Alguns dos refugiados, que Portugal acolheu nas últimas semanas, provieram da Eritreia, um dos países do Corno de África, que conhece há vários anos uma implacável ditadura.
O ONU publicou recentemente um relatório sobre o (in)cumprimento dos Direitos Humanos nesse país, confirmando o conhecido já de diversas fontes: o regime escravizou uma boa parte da população, à qual aterroriza, igualmente, com desaparecimentos, torturas, perseguições, violações, assassinatos e outros atos de uma desumanidade inaceitável.

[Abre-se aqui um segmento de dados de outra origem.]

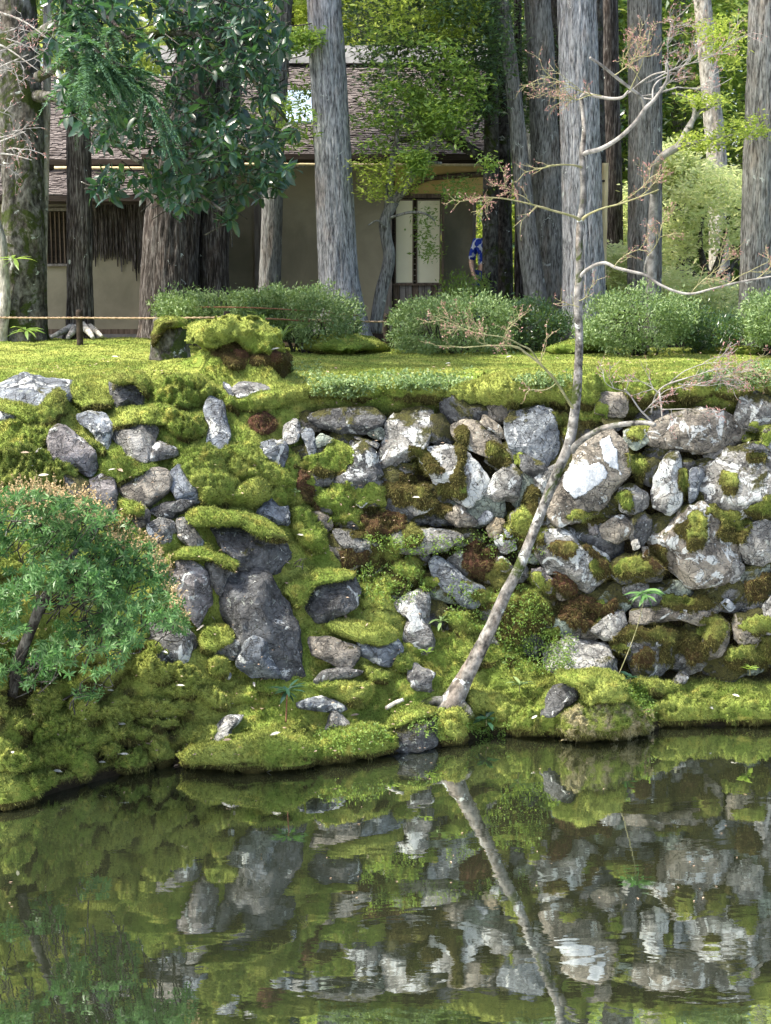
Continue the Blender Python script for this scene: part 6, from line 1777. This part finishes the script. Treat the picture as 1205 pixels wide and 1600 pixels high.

A Comissão responsável pelo relatório abriu assim caminho para confrontar o regime de Issayas Afeworki com o Tribunal Internacional de Haia.
Mas, consiga-se ou não chegar a esse objetivo - o caso de Omarf al-Bachir, ainda no poder no Sudão, demonstra como isso não é fácil - o que as instâncias internacionais têm de discutir é até que ponto estão dispostas a lavar as mãos dos horrores cometidos por tal ditadura. É que, provavelmente, os jovens obrigados a fugir para não serem incorporados anos a fio nas Forças Armadas - forma de os obrigar a trabalho não remunerado ao serviço do regime! - seriam os mais interessados em ficarem na sua terra natal para a ajudarem a desenvolver-se.
Para quem milita na esquerda e, em tempos, apoiou o movimento independentista da Eritreia por o julgar legitimamente interessado em defender o seu povo e libertá-lo da marginalização a que era sujeito pelos etíopes, continuam a suceder-se as desilusões, há muito acumuladas desde que Mugabe no Zimbabwe ou José Eduardo dos Santos em Angola passaram a considerar o poder como algo de muito pessoal, vedado a quem não integra a sua família ou corte de amigos.
Um outro desses casos de desilusão está a verificar-se com a birmanesa Aung San Suu Kyi a quem a ONU não consegue, igualmente, convencer a pôr cobro aos crimes praticados contra a minoria muçulmana designada como Rohingya.
Para quem julga que os crimes mais horrendos têm sido mais recentemente os cometidos pelo Daesh, só pode nisso acreditar por desconhecer o que os budistas fundamentalistas do Myanmar andam a perpetrar contra essa gente pobre, que tem em Alá o seu guia espiritual.
Os crimes, os incêndios de casas, as violações e os roubos fazem parte do clima de terror, que está a acontecer sob o olhar do mundo. Algo que a Prémio Nobel da Paz de 1991 se recusa a fazer travar, muito embora seja ela quem realmente manda no governo hoje instalado em Rangum.
Temos de convir que Mandela constituiu, de facto, uma exceção como líder capaz de manter no poder os valores de que era porta-voz quando estava na oposição. Lutar contra um governo ilegítimo poderá ser admirável, mas evitar tornar-se noutro ditador, quando a relação de forças se inflete, ainda o é muito mais. Nesse sentido Aung San Suu Kyi está a revelar-se a confirmação a uma regra, infelizmente cada vez mais sustentada em factos concretos.